Real judicial restraint
June 30, 2011 Leave a comment
I really like Yglesias’ take on yesterday’s ruling about the Affordable Care Act. What matters is not so much, what was said, but who said it. The judge who ruled that the ACA was quite obviously Constitutional not only was appointed by George W. Bush, but clerked for Scalia.
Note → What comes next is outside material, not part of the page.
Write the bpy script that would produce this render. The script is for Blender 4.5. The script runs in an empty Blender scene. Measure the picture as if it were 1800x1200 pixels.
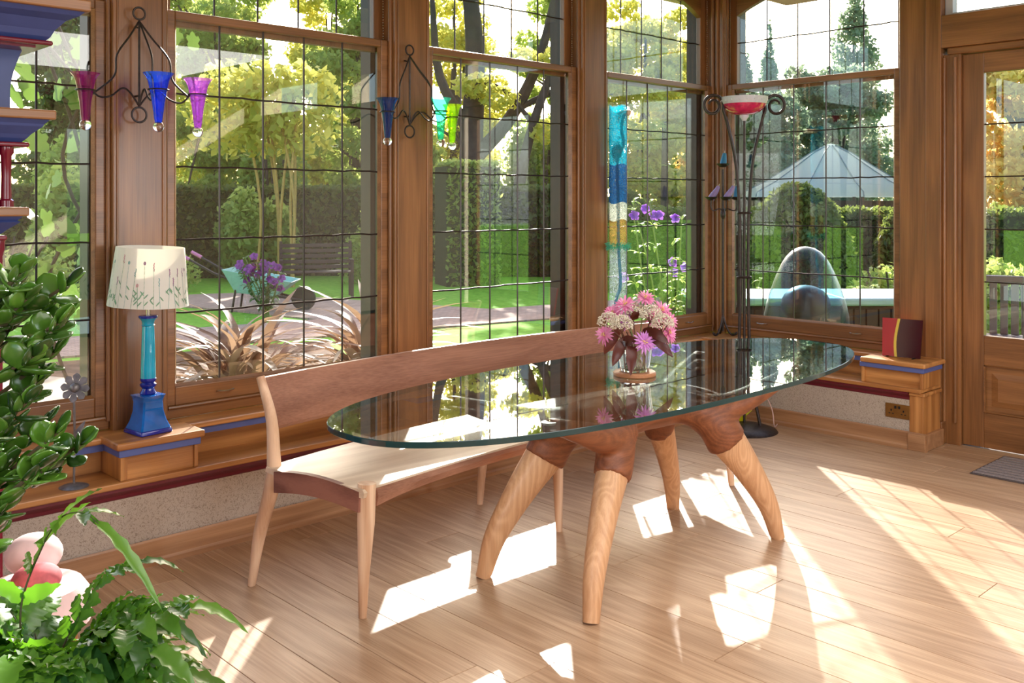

The best way to get at the significance of this is just that thus far we’ve seen moderate-and-progressive Democrat-appointed judges uphold the law and conservative Republican-appointed judges strike it down. Today’s decision from Judge Jeffrey Sutton breaks that pattern. Sutton is a Republican. And not some kind of weird holdover from Gerald Ford, not some mistake made by Ronald Reagan, not a compromise candidate offered by George H.W.Bush, but a former Scalia clerk who was nominated in 2001 by George W Bush. Senate Democrats made sure he didn’t come up for a vote at that time, but after the GOP win in the 2002 midterms he got his vote in 2003 and secured confirmation by a relative narrow 52-41 vote. Only two Democrats voted for him. He is, in other words, an orthodox conservative.
What I really liked about his decision is he actually showed what conservatives generally only give lip service to– genuine judicial restraint. Summary quote via Ezra:
The opinion ends with a pointed reminder that the Supreme Court has traditionally “erred on the side of allowing the political branches to resolve the conflict,” and an assurance that “time assuredly will bring to light the policy strengths and weaknesses of using the individual mandate as part of this national legislation, allowing the peoples’ political representatives, rather than their judges, to have the primary say over its utility.”
Now the truth is, sometimes the people’s duly elected representatives are just flat-out wrong and something needs to be done about it (e.g., Civil Rights for both Blacks and women), but the general idea of judicial restraint is clearly a worthy one. Unfortunately, the conservatives on the Supreme Court and rarely so restrained in their conservatism.